Questa espressione non è una raccomandazione alla popolazione di Roma, dovuta all’assenza di pioggia e alla conseguente carenza di riserve idriche. Piuttosto, è una politica e insieme un richiesta perentoria. Quella frase la pronuncia un super-funzionario del Ministero dell’Interno ne “L’ordine delle cose”, il nuovo film di Andrea Segre che oggi, 31 agosto, viene presentato in anteprima mondiale alla Mostra internazionale del cinema di Venezia e che dal 7 settembre sarà nelle sale italiane.
La richiesta, nel film, ha per destinatari vari soggetti libici, istituzionali e non: dalla Guardia Costiera alle milizie armate.
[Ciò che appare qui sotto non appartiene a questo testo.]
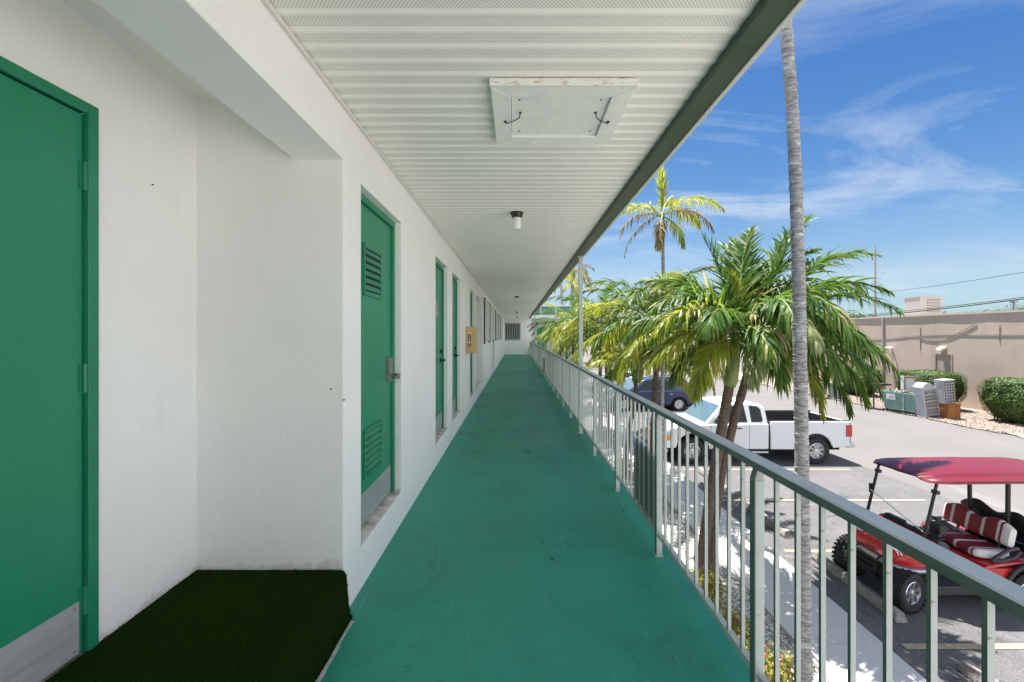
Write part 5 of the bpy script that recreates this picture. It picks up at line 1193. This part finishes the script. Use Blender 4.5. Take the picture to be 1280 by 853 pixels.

Nel film? Non è, anche e soprattutto, la richiesta che l’Italia sta facendo da mesi a un numero sempre più ampio di interlocutori in Africa? Alla Libia, come già sappiamo (anzi, al momento a due Libie su tre: il governo riconosciuto di Serraj e le tribù del Fezzan; ci manca la terza, quella del generale Haftar, ma grazie al ritorno dell’ambasciatore italiano al Cairo, questa lacuna verrà presto colmata), ma anche – ospiti del recente vertice di Parigi – a Niger e Ciad.
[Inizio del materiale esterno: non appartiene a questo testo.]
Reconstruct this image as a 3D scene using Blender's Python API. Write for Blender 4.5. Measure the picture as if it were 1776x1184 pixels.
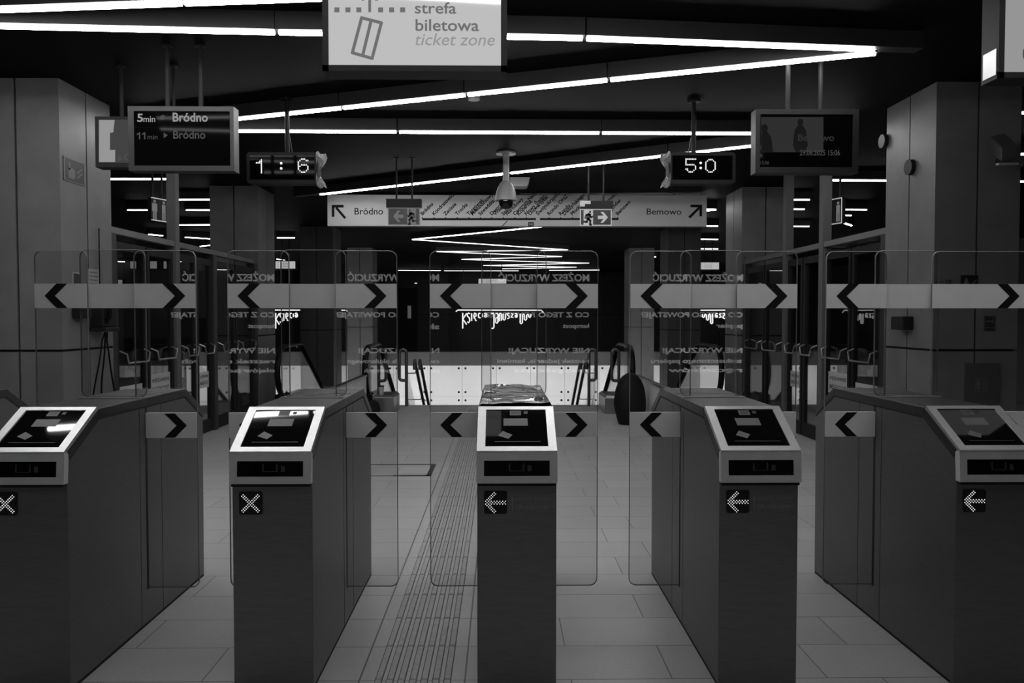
import bpy, bmesh, math, random
from mathutils import Vector, Matrix
random.seed(7)
for o in list(bpy.data.objects):
    bpy.data.objects.remove(o, do_unlink=True)
SC = bpy.context.scene
COL = SC.collection
# ------------------------------------------------------------------ camera
F, H = 1381.0, 1.45
CX, CY = 888.0, 592.0
YAW, PITCH = math.atan(19 / F), math.atan(42 / F)
FWD = Vector((math.sin(YAW) * math.cos(PITCH), math.cos(YAW) * math.cos(PITCH), -math.sin(PITCH)))
RGT = Vector((math.cos(YAW), -math.sin(YAW), 0))
UP = RGT.cross(FWD)
CAM = Vector((0, 0, H))
cd = bpy.data.cameras.new('camera')
cd.sensor_width = 36.0
cd.lens = F * 36.0 / 1776.0
cd.clip_start, cd.clip_end = 0.05, 200
cam = bpy.data.objects.new('camera', cd)
COL.objects.link(cam)
m3 = Matrix((RGT, UP, -FWD)).transposed()
cam.matrix_world = Matrix.Translation(CAM) @ m3.to_4x4()
SC.camera = cam
# ------------------------------------------------------------------ world, exposure
w = bpy.data.worlds.new('world')
SC.world = w
w.use_nodes = True
w.node_tree.nodes['Background'].inputs[0].default_value = (0.5, 0.5, 0.5, 1)
w.node_tree.nodes['Background'].inputs[1].default_value = 0.002
SC.view_settings.view_transform = 'Standard'
SC.view_settings.look = 'None'
SC.view_settings.gamma = 1.0
SC.view_settings.use_curve_mapping = False
SC.view_settings.exposure = 0.0
TUBE = 32.0           # radiance of the ceiling strip lights
try:
    SC.cycles.max_bounces = 8
    SC.cycles.transparent_max_bounces = 24
    SC.cycles.caustics_reflective = False
    SC.cycles.caustics_refractive = False
    SC.cycles.sample_clamp_indirect = 3.0
    SC.cycles.use_adaptive_sampling = False
except Exception:
    pass


def ray(px, py):
    return FWD + RGT * ((px - CX) / F) - UP * ((py - CY) / F)


def atY(px, py, Y):
    d = ray(px, py)
    return CAM + d * (Y / d.y)


def atZ(px, py, Z):
    d = ray(px, py)
    return CAM + d * ((Z - H) / d.z)


# ------------------------------------------------------------------ materials
def new_mat(name):
    m = bpy.data.materials.new(name)
    m.use_nodes = True
    nt = m.node_tree
    for n in list(nt.nodes):
        nt.nodes.remove(n)
    out = nt.nodes.new('ShaderNodeOutputMaterial')
    return m, nt, out


def grey(v):
    return (v, v, v, 1)


def pbr(name, v, rough=0.5, metal=0.0, noise=0.0, nscale=8.0, stretch=None, bump=0.0, emis=0.0, spec=0.5):
    m, nt, out = new_mat(name)
    b = nt.nodes.new('ShaderNodeBsdfPrincipled')
    b.inputs['Base Color'].default_value = grey(v)
    b.inputs['Roughness'].default_value = rough
    b.inputs['Metallic'].default_value = metal
    b.inputs['Specular IOR Level'].default_value = spec
    if emis:
        b.inputs['Emission Color'].default_value = grey(1)
        b.inputs['Emission Strength'].default_value = emis
    if noise or bump:
        tc = nt.nodes.new('ShaderNodeTexCoord')
        mp = nt.nodes.new('ShaderNodeMapping')
        mp.inputs['Scale'].default_value = stretch or (1, 1, 1)
        nz = nt.nodes.new('ShaderNodeTexNoise')
        nz.inputs['Scale'].default_value = nscale
        nz.inputs['Detail'].default_value = 5
        nt.links.new(tc.outputs['Object'], mp.inputs['Vector'])
        nt.links.new(mp.outputs['Vector'], nz.inputs['Vector'])
        if noise:
            r = nt.nodes.new('ShaderNodeMapRange')
            r.inputs['From Min'].default_value = 0.3
            r.inputs['From Max'].default_value = 0.7
            r.inputs['To Min'].default_value = v * (1 - noise)
            r.inputs['To Max'].default_value = v * (1 + noise)
            nt.links.new(nz.outputs['Fac'], r.inputs['Value'])
            nt.links.new(r.outputs['Result'], b.inputs['Base Color'])
        if bump:
            bp = nt.nodes.new('ShaderNodeBump')
            bp.inputs['Strength'].default_value = bump
            bp.inputs['Distance'].default_value = 0.002
            nt.links.new(nz.outputs['Fac'], bp.inputs['Height'])
            nt.links.new(bp.outputs['Normal'], b.inputs['Normal'])
    nt.links.new(b.outputs[0], out.inputs[0])
    return m


def glow(name, s):
    m, nt, out = new_mat(name)
    e = nt.nodes.new('ShaderNodeEmission')
    e.inputs[0].default_value = grey(1)
    e.inputs[1].default_value = s
    nt.links.new(e.outputs[0], out.inputs[0])
    return m


def glass_mat(name, tint=0.93, boost=1.0):
    m, nt, out = new_mat(name)
    L = nt.links.new
    geo = nt.nodes.new('ShaderNodeNewGeometry')
    dot = nt.nodes.new('ShaderNodeVectorMath'); dot.operation = 'DOT_PRODUCT'
    L(geo.outputs['Incoming'], dot.inputs[0]); L(geo.outputs['Normal'], dot.inputs[1])
    ab = nt.nodes.new('ShaderNodeMath'); ab.operation = 'ABSOLUTE'
    L(dot.outputs['Value'], ab.inputs[0])
    inv = nt.nodes.new('ShaderNodeMath'); inv.operation = 'SUBTRACT'; inv.inputs[0].default_value = 1
    L(ab.outputs[0], inv.inputs[1])
    p5 = nt.nodes.new('ShaderNodeMath'); p5.operation = 'POWER'; p5.inputs[1].default_value = 5
    L(inv.outputs[0], p5.inputs[0])
    ml = nt.nodes.new('ShaderNodeMath'); ml.operation = 'MULTIPLY_ADD'
    ml.inputs[1].default_value = 0.955; ml.inputs[2].default_value = 0.045 * boost
    ml.use_clamp = True
    L(p5.outputs[0], ml.inputs[0])
    tr = nt.nodes.new('ShaderNodeBsdfTransparent'); tr.inputs[0].default_value = grey(tint)
    gl = nt.nodes.new('ShaderNodeBsdfGlossy'); gl.inputs[0].default_value = grey(1); gl.inputs['Roughness'].default_value = 0.0
    mx = nt.nodes.new('ShaderNodeMixShader')
    L(ml.outputs[0], mx.inputs[0]); L(tr.outputs[0], mx.inputs[1]); L(gl.outputs[0], mx.inputs[2])
    L(mx.outputs[0], out.inputs[0])
    return m


def mathn(nt, op, a, b=None, c=None):
    n = nt.nodes.new('ShaderNodeMath')
    n.operation = op
    for i, v in enumerate((a, b, c)):
        if v is None:
            continue
        if isinstance(v, (int, float)):
            n.inputs[i].default_value = v
        else:
            nt.links.new(v, n.inputs[i])
    return n.outputs[0]


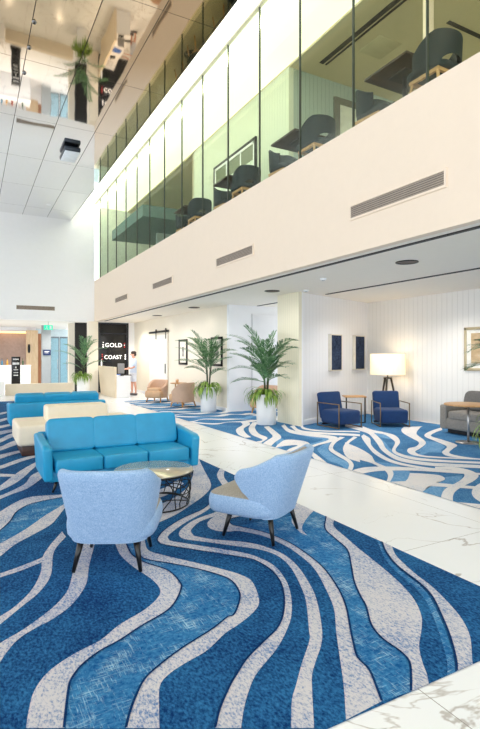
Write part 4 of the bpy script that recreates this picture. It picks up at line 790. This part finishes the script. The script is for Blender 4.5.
# two tall dark artworks on the angled wall
m_art1 = carpet_mat('dark_blue_textured_art', (18, 24, 40), (74, 90, 122), .35, .75, 22, (1, 1, 3)); m_artframe = plain('champagne_frame', (226, 220, 206), .4, .2)
wa = math.atan2(1.10, 3.12)
def on_wall(s, z, off=.0):
    return (6.46+s*math.cos(wa)+off*math.sin(wa), 9.26+s*math.sin(wa)-off*math.cos(wa), z)
for s, lb in ((1.55, 'tall narrow dark blue artwork on the angled wall, nearer the white pillar'), (2.72, 'tall narrow dark blue artwork on the angled wall, right beside the lamp')):
    t = thing('framed_artwork', lb, 'picture', on_wall(s, 1.66, .0), wa, 'tall dark artworks')
    f = MB(); w_, h_, dp = .52, .90, .085
    f.span((-w_/2, -dp, -h_/2), (-w_/2+.025, 0, h_/2)); f.span((w_/2-.025, -dp, -h_/2), (w_/2, 0, h_/2)); f.span((-w_/2, -dp, -h_/2), (w_/2, 0, -h_/2+.025)); f.span((-w_/2, -dp, h_/2-.025), (w_/2, 0, h_/2))
    f.build('frame', m_artframe, t)
    MB().span((-w_/2+.02, -dp+.006, -h_/2+.02), (w_/2-.02, -.01, h_/2-.02)).build('canvas', m_art1, t)

# ------------------------------------------------------------------ grey curved sofa + cushions + table + picture on the right wall
t = thing('grey_sofa', 'grey upholstered sofa against the white beadboard wall', 'sofa', (9.0, 6.02, 0))
mb = MB()
pts = []
MB().box((-.03, 0, .21), (.84, 1.98, .24), .05, seg=3).build('seat_base', m_greyfab, t)
MB().box((.34, 0, .40), (.20, 2.05, .66), .07, seg=3, rot=(0, R(6), 0)).build('backrest', m_greyfab, t)
for s in (-1, 1): MB().box((-.02, s*1.03, .335), (.88, .17, .49), .035, seg=3).build('armrest', m_greyfab, t)
for s in (-.47, .47): MB().sup((-.10, s, .385), (.74, .93, .17), .25, .2).build('seat_cushion', m_greyfab, t)
MB().span((-.40, -.95, .02), (.36, .95, .10)).build('plinth', m_dark, t)
for s in (-1, 1):
    for q in (-1, 1): MB().lathe([(.03, .0075), (.03, .09)], (q*.34, s*.9, 0), 12).build('foot', m_dark, t)
for y, lb in ((6.60, 'grey scatter cushion at the far end of the grey sofa'), (6.06, 'grey scatter cushion in the middle of the grey sofa')):
    o = MB().sup((0, 0, 0), (.17, .50, .40), .55, .35).build('scatter_cushion', m_greypil); o.location = (8.98, y, .675); o.rotation_euler = (0, R(14), 0); tag(o, lb, 'cushion', 'grey scatter cushions')
t = thing('pedestal_table', 'round oak table on a thin steel post in front of the grey sofa', 'table', (7.97, 6.02, 0))
MB().lathe([(.0, .685), (.40, .685), (.415, .692), (.415, .708), (.40, .714), (0, .714)], seg=48, cap=False).build('tabletop', m_oak, t)
MB().tube([(0, 0, .02), (0, 0, .686)], .022, 12).build('post', m_steel, t)
MB().lathe([(.22, .0075), (.22, .016), (.03, .024)], seg=36).build('base', m_steel, t)
t = thing('framed_picture', 'gold framed beach toned picture on the white beadboard wall above the grey sofa', 'picture', (9.55, 6.68, 1.73))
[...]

“Chiudere il rubinetto” delle partenze significa, di fatto, spostare la frontiera meridionale dell’Unione Europea, e dunque quella italiana, sempre più a sud: non più soltanto sulle coste libiche, ma nell’Africa sub-sahariana.
I risultati, per chi l’ha promossa temendo fosse a rischio anche la “tenuta democratica” del nostro paese, iniziano a essere eccellenti. Il numero degli approdi in Italia, in forte diminuzione, ne è testimone.
Per chi la subisce, quella politica, ossia i migranti e i richiedenti asilo, i risultati sono destinati a essere infernali. Non approdare significa non partire. E non partire vuol dire sia marcire nelle prigioni libiche che rimanere intrappolati nel deserto più giù
“Occhio non vede, cuore non duole”. La politica del “chiudere il rubinetto” non è in fondo altro che un’applicazione di quel detto, ormai principio ispiratore della politica italiana ed europea sull’immigrazione.